New York Democrats Play Well, Apart

When all the moving boxes are emptied on the ninth and 10th floors of 461 Park Avenue South, about 20 staffers affiliated with Governor Eliot Spitzer’s re-election campaign and the state Democratic Party will find themselves under the same roof.

Potential subtenants for each of them include the New York State Democratic Senate Campaign Committee, the Eleanor Roosevelt Legacy Committee, the New York County Democratic Committee and, possibly, a local office of the Democratic National Committee, according to a Spitzer campaign aide.

The only major arm of the state’s Democratic machine missing from this new super-headquarters will be the Democratic Assembly Campaign Committee.

Somehow, this is fitting.

As he promised he would during his campaign, the Governor has picked fights with the entrenched Democratic leadership in the State Assembly on a number of high-profile issues, starting before he even took office with a succession battle over the State Comptroller, and continuing last week with a proposal to link legislative pay raises to new campaign finance restrictions.

And the Assembly has pushed right back, with Speaker Sheldon Silver’s successful defiance on the comptroller issue—he picked an appointee from within the Assembly instead of choosing an outsider, as Mr. Spitzer demanded—setting the tone for what has followed.

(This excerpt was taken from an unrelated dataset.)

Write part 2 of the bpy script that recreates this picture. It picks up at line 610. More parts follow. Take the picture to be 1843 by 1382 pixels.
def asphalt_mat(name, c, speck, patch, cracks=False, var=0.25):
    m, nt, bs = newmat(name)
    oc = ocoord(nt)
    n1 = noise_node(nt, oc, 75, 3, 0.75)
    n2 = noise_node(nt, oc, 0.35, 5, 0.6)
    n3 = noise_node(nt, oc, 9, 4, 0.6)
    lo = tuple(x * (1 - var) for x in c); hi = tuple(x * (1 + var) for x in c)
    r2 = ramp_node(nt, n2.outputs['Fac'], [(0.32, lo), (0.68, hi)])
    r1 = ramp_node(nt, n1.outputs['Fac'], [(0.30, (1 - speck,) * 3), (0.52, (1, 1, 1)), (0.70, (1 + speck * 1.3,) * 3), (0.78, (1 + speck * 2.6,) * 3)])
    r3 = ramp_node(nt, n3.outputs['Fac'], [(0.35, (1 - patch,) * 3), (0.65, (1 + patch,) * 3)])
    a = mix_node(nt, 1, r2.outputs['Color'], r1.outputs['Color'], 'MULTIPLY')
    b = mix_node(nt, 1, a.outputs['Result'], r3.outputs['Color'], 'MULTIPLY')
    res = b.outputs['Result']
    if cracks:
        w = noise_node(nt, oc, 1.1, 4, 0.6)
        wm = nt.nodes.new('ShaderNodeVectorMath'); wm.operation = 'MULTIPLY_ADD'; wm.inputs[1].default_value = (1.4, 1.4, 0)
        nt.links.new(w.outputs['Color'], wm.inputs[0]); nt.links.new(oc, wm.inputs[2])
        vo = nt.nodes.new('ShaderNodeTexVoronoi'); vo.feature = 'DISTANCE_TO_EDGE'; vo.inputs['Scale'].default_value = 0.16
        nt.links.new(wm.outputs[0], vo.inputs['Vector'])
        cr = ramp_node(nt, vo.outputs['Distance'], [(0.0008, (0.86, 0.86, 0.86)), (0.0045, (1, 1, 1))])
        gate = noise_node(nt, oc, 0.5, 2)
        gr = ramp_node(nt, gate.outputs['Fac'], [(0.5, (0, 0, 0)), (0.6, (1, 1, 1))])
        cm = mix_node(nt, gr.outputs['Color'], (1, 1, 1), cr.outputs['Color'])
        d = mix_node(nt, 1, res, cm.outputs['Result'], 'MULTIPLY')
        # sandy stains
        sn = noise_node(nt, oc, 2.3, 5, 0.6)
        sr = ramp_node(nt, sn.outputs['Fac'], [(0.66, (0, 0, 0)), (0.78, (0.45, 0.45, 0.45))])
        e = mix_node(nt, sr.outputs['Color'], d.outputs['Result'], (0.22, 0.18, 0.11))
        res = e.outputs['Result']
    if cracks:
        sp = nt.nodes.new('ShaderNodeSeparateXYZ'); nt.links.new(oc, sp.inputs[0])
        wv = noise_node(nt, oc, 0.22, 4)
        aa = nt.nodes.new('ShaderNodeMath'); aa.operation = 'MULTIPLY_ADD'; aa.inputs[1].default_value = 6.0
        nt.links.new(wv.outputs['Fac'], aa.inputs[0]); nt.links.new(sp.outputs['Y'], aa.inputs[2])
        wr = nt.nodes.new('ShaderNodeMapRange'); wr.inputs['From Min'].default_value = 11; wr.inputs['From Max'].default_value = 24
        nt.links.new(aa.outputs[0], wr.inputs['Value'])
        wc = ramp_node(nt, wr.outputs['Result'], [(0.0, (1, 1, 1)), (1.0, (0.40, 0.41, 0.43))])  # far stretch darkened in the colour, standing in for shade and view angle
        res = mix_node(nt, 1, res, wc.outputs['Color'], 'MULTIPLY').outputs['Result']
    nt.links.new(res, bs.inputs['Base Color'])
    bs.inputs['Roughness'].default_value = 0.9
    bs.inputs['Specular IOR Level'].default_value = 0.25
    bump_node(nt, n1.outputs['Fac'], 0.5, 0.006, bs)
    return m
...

Democratic officials say there’s nothing to it.

Dave Pollak, co-chair of the state Democratic Party, said that the consolidation of most of the various entities into a single headquarters had been in the works for a while, and that nobody considered moving the DACC into the new headquarters because the committee’s Albany-based operation has been self-sufficient for years.

An official from the Assembly committee agreed.

“We run a very lean scene, shall we say, here in Albany,” said Assemblyman Ron Canestrari, the chairman of the committee.

In a way, though, the physical separation of the various campaign entities is simply a lagging indicator of facts on the ground.

On the evening of May 7, the campaign committee for the minority Democrats in the Senate held a fund-raiser, which the Governor attended, in the Woolworth Building in Manhattan.

Meanwhile, on the same night, Assembly Democrats held their own event in Saratoga Springs.

“We had this scheduled a long time ago, before that event was scheduled,” Mr. Canestrari explained afterward. “And it happens. I don’t see it as of any importxance.”